'Ready Player One' Director Steven Spielberg May Leave Out The References To His Own '80s Films
Ernest Cline's novel Ready Player One is a love letter to 1980s pop culture, from Atari video games to the films of Steven Spielberg. So when Spielberg himself signed on to direct the movie, it seemed perfectly fitting and also kind of weird. How would Spielberg handle a story so heavily influenced by his own films?
Well, according to Spielberg, possibly by leaving out those references altogether. Read the filmmaker's comments on the Ready Player One Spielberg movie references after the jump.

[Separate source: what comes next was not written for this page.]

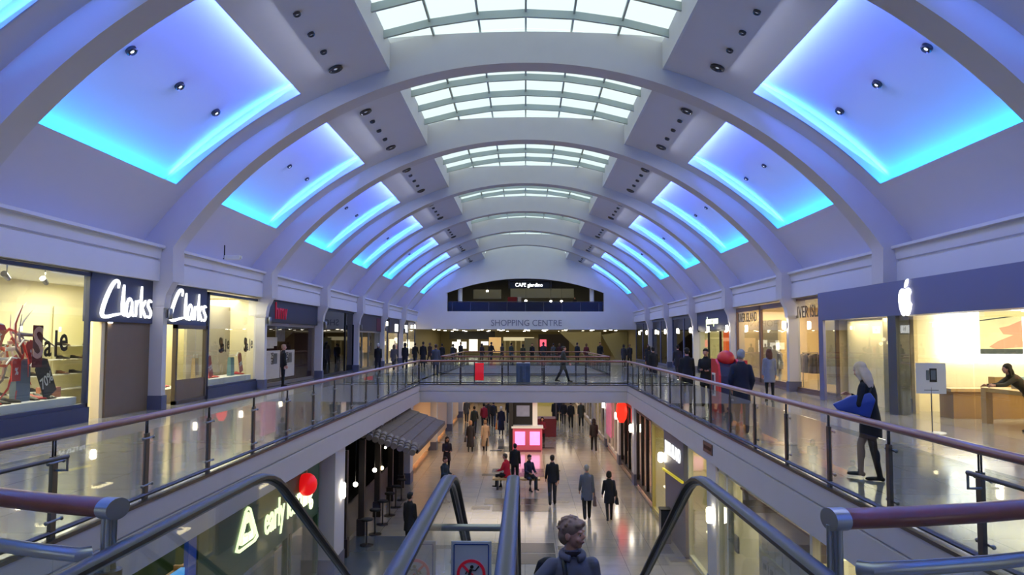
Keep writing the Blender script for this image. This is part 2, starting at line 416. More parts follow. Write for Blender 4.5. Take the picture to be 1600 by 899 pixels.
# cornice along both walls
for s, nm in ((-1,'left'),(1,'right')):
    prof = [(-10.72,U+3.69),(-10.56,U+3.69),(-10.56,U+4.26),(-10.62,U+4.28),(-10.62,U+4.32),(-10.56,U+4.34),(-10.52,U+4.62),(-10.42,U+4.64),(-10.42,U+4.72),(-10.60,U+4.74),(-11.40,U+4.74),(-11.4,U+4.6),(-10.72,U+4.6)]
    if s > 0: prof = [(-x,z) for x, z in prof][::-1]
    b = MB(); b.prism(prof, 'y', -4.5, YEND+.1); st(b.build('trim_cornice_'+nm, plaster))
    b = MB(); b.box(s*11.3,s*11.5,-4.5,YEND,U+4.5,U+5.4); b.box(s*10.9, s*16, -4.5, YEND, U+3.72, U+3.8); st(b.build('wall_'+nm, plaster))
    b = MB(); b.box(s*16.3,s*16.5,-4.7,108,0,U+3.8); st(b.build('wall_'+nm, cream))
# columns under each rib
def column_mesh(s):
    b = MB()
    b.prism([(s*10.17,7.64),(s*11.1,7.64),(s*11.1,6.9),(s*10.42,6.9),(s*10.36,7.25)], 'y', -.375, .0, 0)
    b.box(s*10.44,s*10.88,-.345,-.08,U+.36,6.92,0); b.box(s*10.40,s*10.9,-.375,-.05,6.86,6.94,0)
    b.box(s*10.40,s*10.9,-.375,-.05,U,U+.40,1)
    return b.mesh('column', [ribm, greybase])
def sconce(x, y, z, lit, label, s, group):
    t = thing('wall_sconce', label, 'wall light', (x,y,z), 0, group)
    b = MB(); b.box(-.02*s if s>0 else 0, .0 if s>0 else .02, -.05,.05,-.12,.12); b.cyl((0,0,-.02),(-.07*s,0,-.02),.012); b.build('bracket', steeld, t)
    b = MB(); b.lathe([(.055,-.16),(.07,-.1),(.07,.1),(.055,.16)], (-.10*s,0,0)); b.build('lamp_shade', glow if lit else steel, t)
    return t
for s in (-1,1):
    cm = column_mesh(s)
    for k, y in enumerate(YK):
        if y < 8: continue
        st(link('column', cm, loc=(0,y,0)))
        side = 'left' if s < 0 else 'right'
        nth = ['','','nearest','first visible','second','third','fourth','fifth','sixth'][k]
        if s > 0 and k >= 4:
            sconce(10.40, y-.2, U+2.62, True, f'lit white cylinder sconce on the {nth} right column of the upper level', s, 'lit wall sconces on the right columns')
            if k >= 5: sconce(10.40, y+4.0, U+2.62, True, f'lit white sconce midway beyond the {nth} right column, upper level', s, 'lit wall sconces on the right columns')
        elif k >= 3 and s < 0:
            sconce(-10.40, y-.2, U+2.75, False, f'unlit grey box sconce on the {nth} left column of the upper level', s, 'unlit sconces on the left columns')
# ceiling downlights
def ring_light(big):
    b = MB(); R = .20 if big else .09
    n = 20; prof = [(R*.62,.0),(R*.62,-.05),(R,-.05),(R,.0)]
    b.lathe([(R,0),(R,-.05),(R*.8,-.07),(R*.68,-.05),(R*.6,-.01),(R*.3,-.012)], seg=20)
    return b.mesh('trim_ring', steeld)
rb_, rs_ = ring_light(True), ring_light(False)
lens = MB().lathe([(.05,-.025),(.04,-.03),(.01,-.03)], seg=12).mesh('lens', M('dim_lens',(120,130,150),.2,em=.35,emc=(220,230,255)))
lens_on = MB().lathe([(.035,-.055),(.03,-.06),(.01,-.06)], seg=12).mesh('lens', M('spot_lens',(200,210,220),.3,em=1.2,emc=(225,235,255)))
for bi, (ya, yb) in enumerate(bays):
    if bi < 1: continue
    yc = (ya+yb)/2+.2
    for s in (-1,1):
        side = 'left' if s < 0 else 'right'; 
        bn = ['','nearest','first full','second','third','fourth','fifth','sixth','last'][bi]
        rot = Matrix.Rotation(s*math.asin(5.23/VR), 3, 'Y')
        for j, off in enumerate((-2.35,-1.2,0,1.2,2.5)):
            R = VR-.005; th = math.asin(5.23/VR); big = j in (0,4)
            o = thing('ceiling_downlight', f'{"large ring" if big else "small round"} downlight, number {["one","two","three","four","five"][j]} of the row beside the {bn} bay skylight, {side} side', 'downlight', (s*R*math.sin(th), yc+off, VC+R*math.cos(th)), 0, 'ring downlights beside the skylights')
            o.rotation_euler = rot.to_euler(); link('trim_ring', rb_ if big else rs_, o); link('lens', lens, o)
        th = math.asin(5.23/VR)
        lamp('downlight_lamp','AREA',(s*(VR-.12)*math.sin(th),yc,VC+(VR-.12)*math.cos(th)),LIGHT['down'],(.78,.84,1),size=.4,sy=5.0)  # added fill strip below the ring row, lifts the ambient light of the bay
        th = math.asin(8.13/VR); R = VR+.415; rot = Matrix.Rotation(s*th, 3, 'Y')
        for j, off in enumerate((-2.45,-.1,2.15)):
            o = thing('ceiling_downlight', f'{["near","middle","far"][j]} small spotlight inside the {bn} blue panel, {side} side', 'downlight', (s*R*math.sin(th), yc+off, VC+R*math.cos(th)), 0, 'spotlights inside the blue panels')
            o.rotation_euler = rot.to_euler(); link('trim_ring', rs_, o); 
            e = link('lens', lens_on, o); e.scale = (1,1,.9)
            if bi < 3: o.scale = (1.35,)*3
# security camera on the second left rib
t = thing('security_camera', 'white security camera hanging on a bracket by the second left rib', 'camera', (-10.2,26.6,U+4.9))
b = MB(); b.cyl((0,0,.3),(0,0,-.15),.02); b.cyl((0,0,-.15),(0,.0,-.18),.05); b.build('bracket', blackm, t)
b = MB(); b.box(.02,.55,-.09,.09,-.2,-.05); b.cyl((.55,0,-.125),(.6,0,-.125),.06); b.build('housing', white, t, bevel=.02)
# end wall lettering and cafe
text('SHOPPING CENTRE', .86, M('grey_letters',(122,122,138),.6), 'wall_lettering', None, (.1,YEND-.02,U+3.58), 'C', .01, .92)
tag(bpy.data.objects['wall_lettering'], 'row of faint grey capital letters on the white end wall under the café', 'lettering')
# ================================================================ CAFE BEHIND THE END WALL
def room(x0,x1,y0,y1,z0,z1,m,open_=(),name='wall_shop',ceil=None,floor=None):
    """a shop's inner shell; faces named in open_ are left out"""
    b = MB(); ms = [m, ceil or m, floor or m]
    f = {'x0':[(x0,y0,z0),(x0,y1,z0),(x0,y1,z1),(x0,y0,z1)],'x1':[(x1,y0,z0),(x1,y1,z0),(x1,y1,z1),(x1,y0,z1)],
         'y0':[(x0,y0,z0),(x1,y0,z0),(x1,y0,z1),(x0,y0,z1)],'y1':[(x0,y1,z0),(x1,y1,z0),(x1,y1,z1),(x0,y1,z1)],
         'z1':[(x0,y0,z1),(x1,y0,z1),(x1,y1,z1),(x0,y1,z1)],'z0':[(x0,y0,z0),(x1,y0,z0),(x1,y1,z0),(x0,y1,z0)]}
    for k, q in f.items():
        if k in open_: continue
        b.add(q, [(0,1,2,3)], {'z1':1,'z0':2}.get(k,0))
    return st(b.build(name, ms))
mk = mark()
room(-9,9,80.61,92,8.66,12.6,M('cafe_wall',(120,118,104),.8),('y0',),'wall_cafe',ceil=M('cafe_ceiling',(90,84,72),.8),floor=darkm)
lamp('cafe_light','AREA',(0,86,12.4),110,(1,.9,.72),size=14,sy=6)
for i,(x,l) in enumerate(((-6.45,'left'),(6.55,'right'))):
    b = MB(); b.cyl((0,0,8.68),(0,0,11.2),.22,20); st(b.build('column',white,None,(x,80.2+.9,0)),f'white round column in the café opening, {l}')
t = thing('cafe_balustrade','dark blue glazed balustrade across the café opening above the end wall','balustrade',(0,80.2+.5,8.68))
b = MB(); b.box(-7.6,7.6,-.01,.01,.02,.92); b.build('glass_panel',M('navy_glass',(16,18,44),.15),t)
b = MB(); b.cyl((-7.6,0,.97),(7.6,0,.97),.035); b.build('handrail',steeld,t)
for i in range(9): MB().box(-.03,.03,-.03,.03,0,.95).build('post',steeld,t,(-7.2+1.8*i,0,0))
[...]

Set in the year 2044, Ready Player One follows a teenage gamer on a quest to find an Easter egg hidden inside a virtual reality universe called OASIS. The stakes are high; whoever wins stands to inherit the entire OASIS fortune. But our hero Wade Watts has a leg up: like the OASIS creator who designed the puzzle, he's obsessed with '80s pop culture.
Spielberg references abound in the movie, with nods to Indiana Jones, The Goonies, Back to the Future, and more. (You can get a full rundown here.) Speaking to USA Today, Spielberg acknowledged it was "very trippy" to be an influence on himself. But, he added, "I'm not making this movie to remind people of my '80s movies. I may leave most of them out!"
Instead, Spielberg said, he was intrigued by Ready Player One because it felt like "a crystal ball into exactly what is going to be happening not in 30 or 40 years but in between five and ten years from now, where a virtual world becomes almost like a drug of choice and where we are spending more time in a nonorganic space than we are breathing and eating and interacting in real life."
He continued, "This movie is going to show why it's interesting not living in the real world but what we're missing by not." But don't worry — Ready Player One won't just be stern lectures about The Way We Live Today. Spielberg added, "It's a cautionary tale but it's also a big rockin' adventure movie, too."
Ready Player One starts shooting next summer for release on December 15, 2017. Olivia Cooke is set to star. Will you be disappointed if Steven Spielberg cuts the Steven Spielberg references?